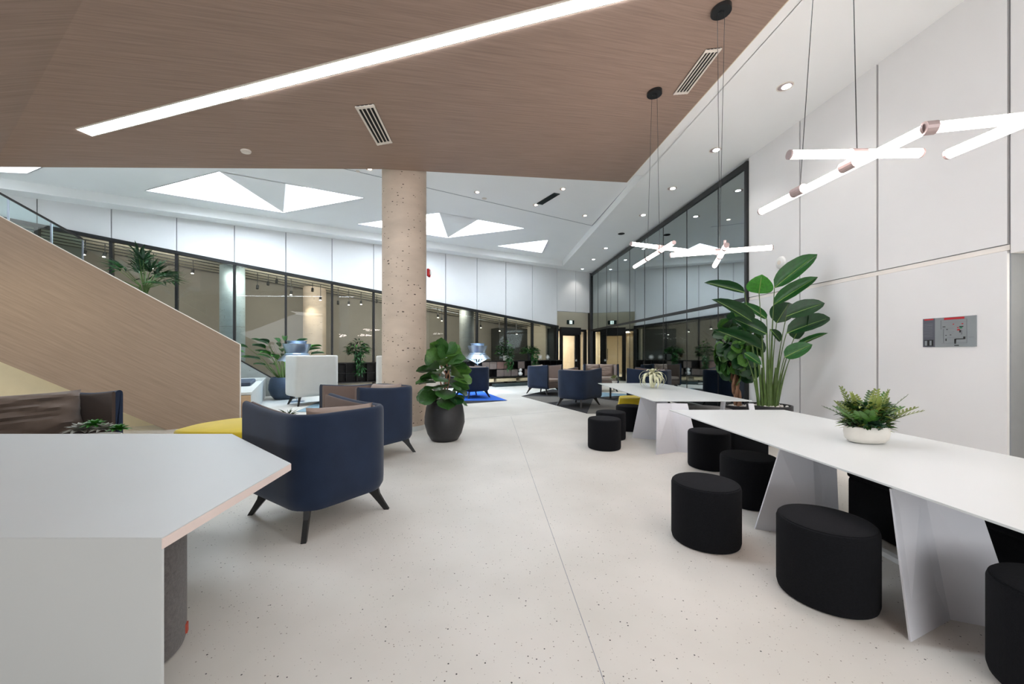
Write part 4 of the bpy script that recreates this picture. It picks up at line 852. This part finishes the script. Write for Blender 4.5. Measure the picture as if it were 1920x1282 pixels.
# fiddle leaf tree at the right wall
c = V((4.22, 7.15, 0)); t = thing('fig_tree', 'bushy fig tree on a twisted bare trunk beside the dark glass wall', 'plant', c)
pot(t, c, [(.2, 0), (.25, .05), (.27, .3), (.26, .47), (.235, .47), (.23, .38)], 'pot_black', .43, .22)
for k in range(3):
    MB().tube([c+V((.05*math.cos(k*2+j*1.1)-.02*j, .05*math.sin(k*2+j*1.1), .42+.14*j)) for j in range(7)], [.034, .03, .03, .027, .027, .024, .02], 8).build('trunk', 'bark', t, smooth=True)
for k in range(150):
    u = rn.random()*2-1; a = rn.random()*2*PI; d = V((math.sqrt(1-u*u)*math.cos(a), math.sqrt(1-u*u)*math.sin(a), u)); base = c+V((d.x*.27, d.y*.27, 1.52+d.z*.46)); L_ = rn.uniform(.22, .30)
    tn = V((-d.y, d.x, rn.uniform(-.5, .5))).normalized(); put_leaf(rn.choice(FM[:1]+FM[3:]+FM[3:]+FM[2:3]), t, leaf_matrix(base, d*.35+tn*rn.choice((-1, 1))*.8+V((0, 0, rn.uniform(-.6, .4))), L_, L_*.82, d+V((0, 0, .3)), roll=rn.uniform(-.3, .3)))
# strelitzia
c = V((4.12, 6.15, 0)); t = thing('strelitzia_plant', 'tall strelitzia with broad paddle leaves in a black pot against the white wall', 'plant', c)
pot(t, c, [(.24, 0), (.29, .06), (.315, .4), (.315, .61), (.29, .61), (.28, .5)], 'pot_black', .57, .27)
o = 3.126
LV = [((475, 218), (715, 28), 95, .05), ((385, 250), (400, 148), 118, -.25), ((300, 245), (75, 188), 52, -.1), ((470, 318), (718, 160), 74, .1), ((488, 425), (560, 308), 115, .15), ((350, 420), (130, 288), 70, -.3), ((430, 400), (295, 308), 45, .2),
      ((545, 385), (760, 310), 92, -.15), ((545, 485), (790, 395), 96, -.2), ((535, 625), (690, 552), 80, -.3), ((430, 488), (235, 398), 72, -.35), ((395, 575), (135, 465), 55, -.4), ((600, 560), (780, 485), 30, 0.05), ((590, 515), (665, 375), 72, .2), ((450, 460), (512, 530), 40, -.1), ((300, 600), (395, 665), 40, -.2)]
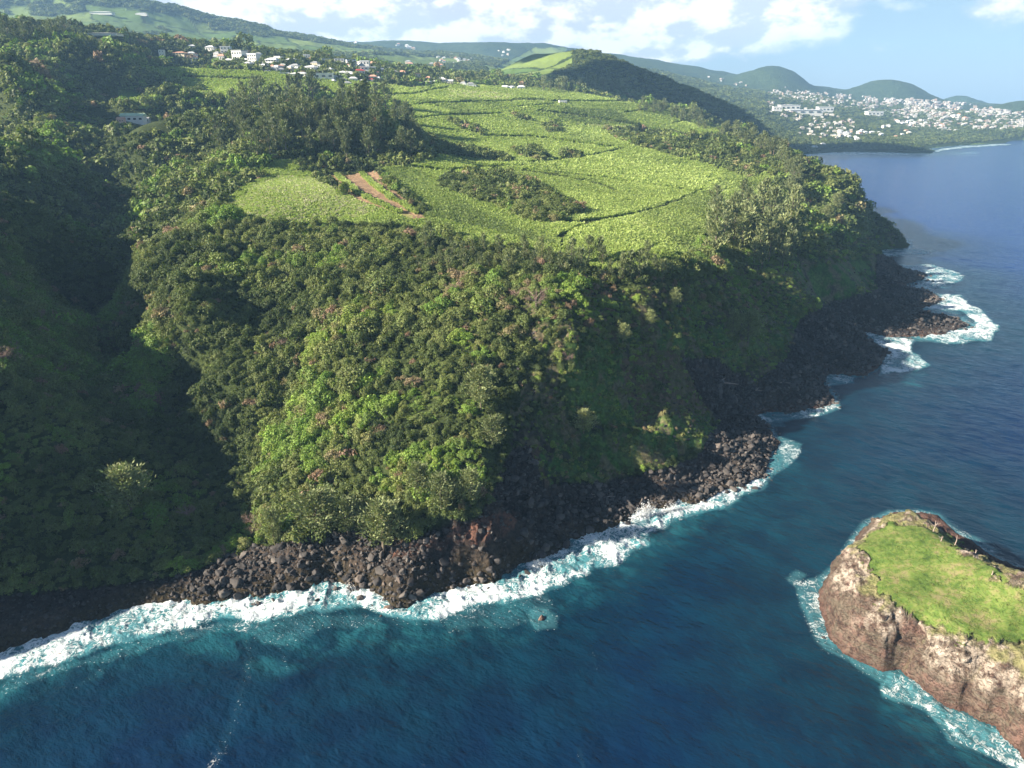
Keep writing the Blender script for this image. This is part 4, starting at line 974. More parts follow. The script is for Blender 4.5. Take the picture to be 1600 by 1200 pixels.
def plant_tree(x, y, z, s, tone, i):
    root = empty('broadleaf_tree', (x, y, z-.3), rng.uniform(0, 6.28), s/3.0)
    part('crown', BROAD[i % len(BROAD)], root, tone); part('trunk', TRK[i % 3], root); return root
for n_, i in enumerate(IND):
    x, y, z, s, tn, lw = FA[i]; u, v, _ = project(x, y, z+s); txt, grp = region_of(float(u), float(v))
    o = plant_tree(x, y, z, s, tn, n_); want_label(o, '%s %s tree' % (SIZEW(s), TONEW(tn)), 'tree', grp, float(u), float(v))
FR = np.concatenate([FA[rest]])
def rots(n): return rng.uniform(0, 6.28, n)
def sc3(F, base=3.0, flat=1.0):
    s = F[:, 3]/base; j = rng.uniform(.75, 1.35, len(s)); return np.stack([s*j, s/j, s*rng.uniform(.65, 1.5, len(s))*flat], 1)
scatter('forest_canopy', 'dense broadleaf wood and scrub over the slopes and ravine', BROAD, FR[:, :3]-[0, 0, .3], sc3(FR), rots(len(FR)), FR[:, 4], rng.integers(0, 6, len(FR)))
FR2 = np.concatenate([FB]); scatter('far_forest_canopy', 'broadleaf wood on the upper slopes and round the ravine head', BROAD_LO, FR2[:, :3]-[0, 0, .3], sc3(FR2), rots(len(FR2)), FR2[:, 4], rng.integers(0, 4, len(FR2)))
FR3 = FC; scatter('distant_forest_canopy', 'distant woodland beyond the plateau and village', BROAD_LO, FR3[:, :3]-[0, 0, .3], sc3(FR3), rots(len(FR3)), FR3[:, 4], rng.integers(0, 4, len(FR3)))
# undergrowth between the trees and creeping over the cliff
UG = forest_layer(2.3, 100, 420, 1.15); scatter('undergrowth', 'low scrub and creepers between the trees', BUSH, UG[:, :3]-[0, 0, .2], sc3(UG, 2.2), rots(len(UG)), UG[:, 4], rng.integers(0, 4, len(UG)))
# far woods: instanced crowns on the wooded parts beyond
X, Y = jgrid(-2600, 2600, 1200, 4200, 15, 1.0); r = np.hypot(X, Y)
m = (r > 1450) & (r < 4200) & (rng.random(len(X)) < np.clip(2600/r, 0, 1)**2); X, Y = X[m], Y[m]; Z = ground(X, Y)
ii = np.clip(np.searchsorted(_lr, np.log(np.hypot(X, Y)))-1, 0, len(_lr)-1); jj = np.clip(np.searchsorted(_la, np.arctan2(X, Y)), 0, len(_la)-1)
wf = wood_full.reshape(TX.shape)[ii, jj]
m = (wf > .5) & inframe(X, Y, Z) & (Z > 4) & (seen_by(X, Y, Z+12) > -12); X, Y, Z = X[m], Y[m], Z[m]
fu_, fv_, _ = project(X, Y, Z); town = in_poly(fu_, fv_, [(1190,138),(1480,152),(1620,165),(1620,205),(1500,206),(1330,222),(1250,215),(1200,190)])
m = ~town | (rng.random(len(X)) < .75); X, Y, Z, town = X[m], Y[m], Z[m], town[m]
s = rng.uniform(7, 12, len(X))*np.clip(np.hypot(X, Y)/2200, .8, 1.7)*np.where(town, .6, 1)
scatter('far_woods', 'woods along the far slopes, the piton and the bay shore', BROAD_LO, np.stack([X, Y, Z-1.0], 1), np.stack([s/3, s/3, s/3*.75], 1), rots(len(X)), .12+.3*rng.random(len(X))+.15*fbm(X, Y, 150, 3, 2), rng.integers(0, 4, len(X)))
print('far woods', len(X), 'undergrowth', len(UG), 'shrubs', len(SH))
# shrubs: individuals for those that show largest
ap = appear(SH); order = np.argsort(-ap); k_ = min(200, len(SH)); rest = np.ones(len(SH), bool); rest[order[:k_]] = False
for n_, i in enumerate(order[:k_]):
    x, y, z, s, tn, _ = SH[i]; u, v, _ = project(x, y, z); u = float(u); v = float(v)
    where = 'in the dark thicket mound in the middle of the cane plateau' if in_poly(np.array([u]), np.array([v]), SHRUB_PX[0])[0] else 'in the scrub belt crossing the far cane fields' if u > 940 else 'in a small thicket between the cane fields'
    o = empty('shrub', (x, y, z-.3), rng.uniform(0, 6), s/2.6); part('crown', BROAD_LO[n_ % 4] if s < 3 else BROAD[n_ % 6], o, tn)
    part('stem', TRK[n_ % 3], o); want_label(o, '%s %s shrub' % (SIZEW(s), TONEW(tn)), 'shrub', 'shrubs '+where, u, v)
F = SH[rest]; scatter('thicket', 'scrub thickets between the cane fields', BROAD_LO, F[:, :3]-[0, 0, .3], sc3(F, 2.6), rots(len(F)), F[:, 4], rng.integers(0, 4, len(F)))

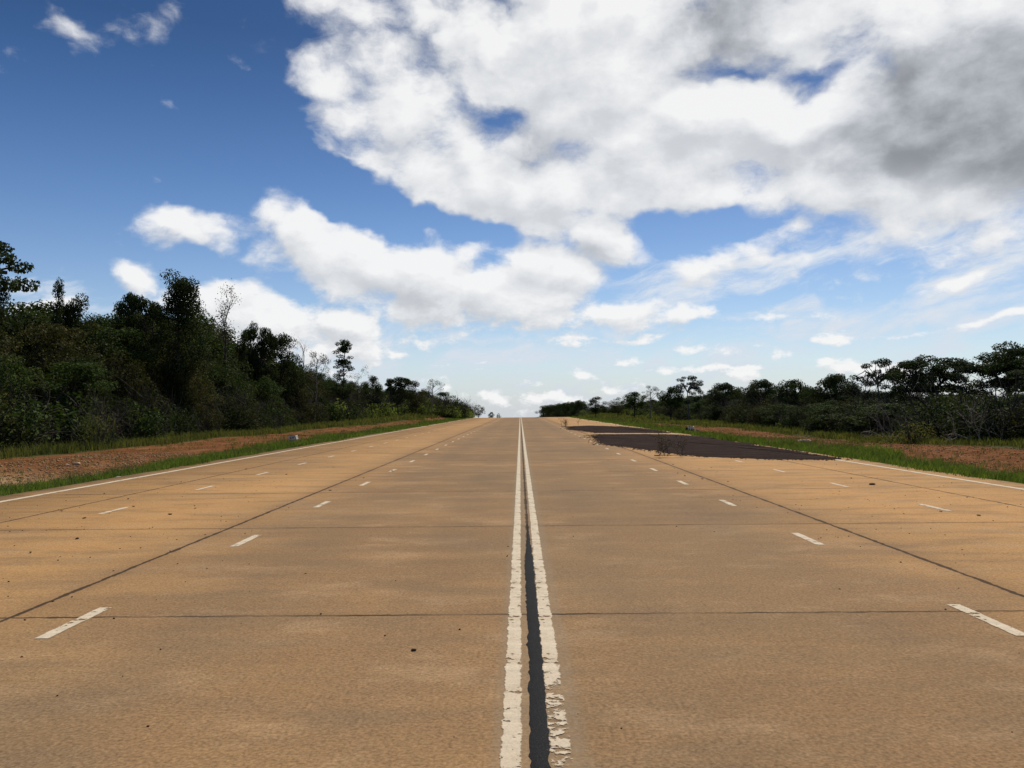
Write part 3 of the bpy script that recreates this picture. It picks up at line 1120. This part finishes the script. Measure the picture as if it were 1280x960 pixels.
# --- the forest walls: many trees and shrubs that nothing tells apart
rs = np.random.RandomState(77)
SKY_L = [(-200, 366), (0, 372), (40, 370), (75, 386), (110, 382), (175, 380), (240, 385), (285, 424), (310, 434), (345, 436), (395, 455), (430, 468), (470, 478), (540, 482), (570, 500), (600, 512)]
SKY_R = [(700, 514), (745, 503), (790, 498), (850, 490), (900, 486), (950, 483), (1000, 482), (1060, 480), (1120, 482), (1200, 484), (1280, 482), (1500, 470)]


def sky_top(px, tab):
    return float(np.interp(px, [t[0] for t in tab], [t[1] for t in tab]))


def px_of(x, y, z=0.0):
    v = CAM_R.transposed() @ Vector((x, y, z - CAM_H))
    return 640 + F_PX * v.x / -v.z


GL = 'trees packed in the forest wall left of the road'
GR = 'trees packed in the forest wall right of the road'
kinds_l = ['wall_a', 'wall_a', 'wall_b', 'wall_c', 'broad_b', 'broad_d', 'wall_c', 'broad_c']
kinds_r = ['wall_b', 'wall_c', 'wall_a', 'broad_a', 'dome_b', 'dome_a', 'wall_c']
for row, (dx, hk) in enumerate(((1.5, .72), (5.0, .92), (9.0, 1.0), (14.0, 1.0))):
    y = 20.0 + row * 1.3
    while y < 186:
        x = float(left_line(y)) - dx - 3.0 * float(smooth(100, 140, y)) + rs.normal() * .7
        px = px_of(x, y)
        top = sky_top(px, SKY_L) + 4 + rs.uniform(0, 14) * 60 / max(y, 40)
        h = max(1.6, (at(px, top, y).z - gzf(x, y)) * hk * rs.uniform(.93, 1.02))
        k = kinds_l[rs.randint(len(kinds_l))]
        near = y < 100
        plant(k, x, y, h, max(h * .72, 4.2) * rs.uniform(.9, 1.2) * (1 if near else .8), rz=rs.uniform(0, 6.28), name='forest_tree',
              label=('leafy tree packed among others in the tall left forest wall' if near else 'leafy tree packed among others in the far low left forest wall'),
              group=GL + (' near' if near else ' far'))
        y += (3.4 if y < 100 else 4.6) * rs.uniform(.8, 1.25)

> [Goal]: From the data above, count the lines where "pixels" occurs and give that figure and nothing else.

> [In response]: 3